Recuerdo muchas de esas viñetas y lamento no haber guardado los Hermanos Lobos, Papus y Jueves de entonces. Nunca ha habido nada parecido, aunque hayan intentado resucitar esta última cabecera para vivir de rentas inmerecidas. A su lado los humoristas de hoy son insulsas hermanas de la caridad, además de bastante faltos de gracia, ingenio e independencia.
En una de esas viñetas gloriosas, Oscar Ivá relataba con sus dibujos desganados de personajes encogidos e insignificantes, pero de palabras descomunales, cómo los responsables de una expedición científica para explorar flora y fauna del mundo, costosísima y de varios años de duración, elevan sus conclusiones: “Hay la tira ‘nimalicos”.
Si hubieran recorrido mares y tierras para buscar variedades y tribus humanas, habrían dado también con un número desmesurado de esas subespecies del sapiens. Infinitamente más que países. Hay la tira de tribus. Étnicas, culturales, religiosas, ideológicas, políticas, lingüísticas o de carácter variopinto, grupos humanos unidos por diversas afinidades, no limitadas por fronteras. Esas características, ideas, preferencias o manías que les unen y conforman una identidad, a veces a martillazos, suelen basarse en las diferencias, reales, supuestas o mitológicas que les separan de todas las demás.
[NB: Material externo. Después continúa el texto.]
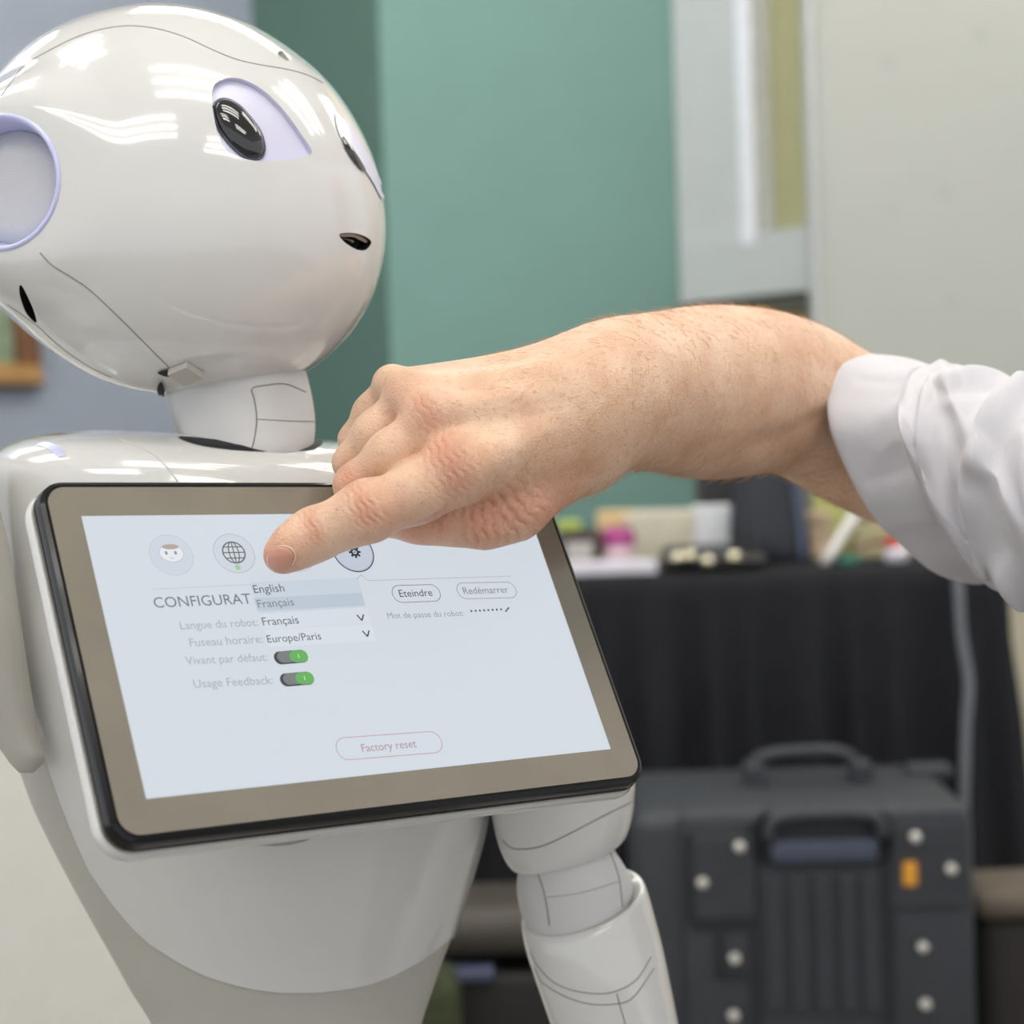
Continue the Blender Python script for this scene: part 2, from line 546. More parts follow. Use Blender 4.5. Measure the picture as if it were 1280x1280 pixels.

Ser mormón, motero, coleccionista de sellos, pelirrojo, criollo, tañedor de cítara, hablante de una lengua minoritaria o militante acérrimo de un partido, de la afinidad te puede llevar razonablemente a un sentimiento de pertenencia y de solidaridad dentro del grupo. Algunos pierden el oremus y dan el paso en falso de creerse colectivamente únicos, especiales, mejores que los demás. Miembros de un pueblo elegido, que nadie se integra en un grupo para predicar su inferioridad ni para reivindicar su común estupidez.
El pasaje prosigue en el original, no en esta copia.